Whitey was his second-in-command and comic relief–not so much in a Larry Anderson way, but in his own curmudgeonly way that would have him remaining silent for innings at a time; stuff that, if it happened on air today, would result in a nervous young producer having to explain to him that “…that’s just not how we do things,” followed by Whitey probably getting up and leaving to smoke a cigar.

Wheels sounded–and still does–like a little kid wearing a colorful striped beanie who had been allowed into the booth and was just jazzed at the opportunity.  Despite not really being that young, his tone and enthusiasm gave him a youthful quality that made him seem like he was an heir apparent being raised by Harry and Whitey (despite them hating him in real life).

Finally, Andy Musser, the aforementioned “radio guy.”  He did the radio.

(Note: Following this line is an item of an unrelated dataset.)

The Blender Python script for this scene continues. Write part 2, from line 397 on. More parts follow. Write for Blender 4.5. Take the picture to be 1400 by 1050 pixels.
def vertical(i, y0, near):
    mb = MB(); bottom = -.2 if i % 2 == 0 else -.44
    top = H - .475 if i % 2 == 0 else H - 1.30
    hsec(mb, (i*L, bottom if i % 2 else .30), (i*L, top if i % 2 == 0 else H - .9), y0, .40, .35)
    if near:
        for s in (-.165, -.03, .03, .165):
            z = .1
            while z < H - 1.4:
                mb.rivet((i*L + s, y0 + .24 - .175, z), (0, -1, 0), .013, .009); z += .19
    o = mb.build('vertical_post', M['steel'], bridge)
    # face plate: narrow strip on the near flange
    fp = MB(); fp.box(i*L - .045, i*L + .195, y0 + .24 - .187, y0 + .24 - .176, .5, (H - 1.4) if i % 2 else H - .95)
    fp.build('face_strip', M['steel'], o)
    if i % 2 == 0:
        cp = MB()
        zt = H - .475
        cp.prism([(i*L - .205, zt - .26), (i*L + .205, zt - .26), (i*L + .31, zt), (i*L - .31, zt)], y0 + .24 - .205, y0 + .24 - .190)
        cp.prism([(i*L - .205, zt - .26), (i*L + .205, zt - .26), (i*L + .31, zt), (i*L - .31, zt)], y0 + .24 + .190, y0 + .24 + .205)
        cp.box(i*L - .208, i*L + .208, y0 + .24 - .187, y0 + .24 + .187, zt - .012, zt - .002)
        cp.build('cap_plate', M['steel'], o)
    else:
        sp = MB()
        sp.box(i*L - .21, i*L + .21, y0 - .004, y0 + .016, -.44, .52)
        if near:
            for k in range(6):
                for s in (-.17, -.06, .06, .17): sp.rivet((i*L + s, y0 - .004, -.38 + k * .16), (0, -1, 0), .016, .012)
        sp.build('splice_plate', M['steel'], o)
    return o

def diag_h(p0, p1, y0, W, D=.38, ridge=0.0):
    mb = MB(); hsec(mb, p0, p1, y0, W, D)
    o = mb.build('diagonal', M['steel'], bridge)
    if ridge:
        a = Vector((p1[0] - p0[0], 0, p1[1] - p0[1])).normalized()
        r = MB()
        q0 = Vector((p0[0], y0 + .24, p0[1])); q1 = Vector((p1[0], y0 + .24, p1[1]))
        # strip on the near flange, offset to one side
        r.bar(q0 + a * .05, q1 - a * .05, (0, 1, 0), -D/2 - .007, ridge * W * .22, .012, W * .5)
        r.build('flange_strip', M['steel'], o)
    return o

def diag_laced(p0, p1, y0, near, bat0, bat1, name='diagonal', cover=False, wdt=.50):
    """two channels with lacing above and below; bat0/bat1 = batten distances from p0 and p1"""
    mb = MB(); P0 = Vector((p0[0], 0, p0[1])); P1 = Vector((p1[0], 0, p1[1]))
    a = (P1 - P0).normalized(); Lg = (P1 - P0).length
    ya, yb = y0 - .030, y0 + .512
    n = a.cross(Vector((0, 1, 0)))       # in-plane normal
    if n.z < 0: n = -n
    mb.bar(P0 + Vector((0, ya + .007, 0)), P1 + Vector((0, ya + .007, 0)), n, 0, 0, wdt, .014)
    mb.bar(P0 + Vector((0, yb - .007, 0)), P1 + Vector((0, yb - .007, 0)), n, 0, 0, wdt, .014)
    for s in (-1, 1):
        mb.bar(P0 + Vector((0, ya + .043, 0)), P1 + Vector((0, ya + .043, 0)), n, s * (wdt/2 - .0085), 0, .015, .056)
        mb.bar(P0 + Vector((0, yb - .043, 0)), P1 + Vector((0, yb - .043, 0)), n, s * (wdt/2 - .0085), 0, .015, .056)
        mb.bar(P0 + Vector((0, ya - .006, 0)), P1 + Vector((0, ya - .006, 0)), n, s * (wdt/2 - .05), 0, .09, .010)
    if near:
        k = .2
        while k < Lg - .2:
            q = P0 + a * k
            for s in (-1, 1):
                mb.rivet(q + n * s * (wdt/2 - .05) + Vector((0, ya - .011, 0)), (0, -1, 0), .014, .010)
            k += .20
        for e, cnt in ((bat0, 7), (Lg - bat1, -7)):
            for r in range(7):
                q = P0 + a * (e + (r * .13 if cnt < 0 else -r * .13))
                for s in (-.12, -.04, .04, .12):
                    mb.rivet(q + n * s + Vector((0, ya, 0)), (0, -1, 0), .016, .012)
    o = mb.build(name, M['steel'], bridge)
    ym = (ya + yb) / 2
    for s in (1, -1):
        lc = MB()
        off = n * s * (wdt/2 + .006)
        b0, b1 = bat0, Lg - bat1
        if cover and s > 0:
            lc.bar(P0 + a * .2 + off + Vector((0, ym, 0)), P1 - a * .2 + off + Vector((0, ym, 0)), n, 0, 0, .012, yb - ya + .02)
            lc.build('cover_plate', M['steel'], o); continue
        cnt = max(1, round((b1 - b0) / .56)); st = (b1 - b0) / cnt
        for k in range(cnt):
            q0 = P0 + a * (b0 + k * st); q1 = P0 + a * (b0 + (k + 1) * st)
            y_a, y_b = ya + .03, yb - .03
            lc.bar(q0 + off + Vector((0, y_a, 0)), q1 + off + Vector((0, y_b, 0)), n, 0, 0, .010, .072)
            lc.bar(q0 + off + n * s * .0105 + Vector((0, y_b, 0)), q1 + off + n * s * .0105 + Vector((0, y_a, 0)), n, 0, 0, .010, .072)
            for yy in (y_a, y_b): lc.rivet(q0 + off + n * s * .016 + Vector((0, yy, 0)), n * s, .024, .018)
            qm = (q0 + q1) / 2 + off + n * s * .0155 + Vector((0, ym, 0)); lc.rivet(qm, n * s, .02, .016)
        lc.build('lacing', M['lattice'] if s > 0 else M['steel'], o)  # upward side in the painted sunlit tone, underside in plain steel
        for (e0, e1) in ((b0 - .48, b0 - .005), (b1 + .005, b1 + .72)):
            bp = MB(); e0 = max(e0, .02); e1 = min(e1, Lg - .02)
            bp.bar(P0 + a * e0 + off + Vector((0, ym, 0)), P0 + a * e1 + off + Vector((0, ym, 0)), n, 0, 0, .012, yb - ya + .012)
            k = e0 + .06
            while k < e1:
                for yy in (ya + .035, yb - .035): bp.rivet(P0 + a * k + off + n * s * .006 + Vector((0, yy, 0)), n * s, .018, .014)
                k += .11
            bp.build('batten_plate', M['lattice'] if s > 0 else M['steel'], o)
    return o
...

His “old-timey showman” voice sounded like it had to be wound up with a crank before his classic notes would touch the mic.  Harry and Whitey’s voices take me back to night games in ’93, but Andy Musser always puts me on my living room floor, the carpet soaking up the late afternoon sun, the hum of familial post-dinner chore coming from the kitchen.  Most of it were complaints as to why I was not helping.  I’d swear I’d be in at the next commercial, but all knew.  It would take a lot more than a Kevin Stocker Phillies Franks commercial to get me off the rug.

And now, each time one of these gents dies, we’re crammed back into the past, when we were closest with them.  Which is nice, but nothing will ever come close to having your baseball explained to you by such a melodious gallery of voices and personalities.

Even if none of them were the Phanatic.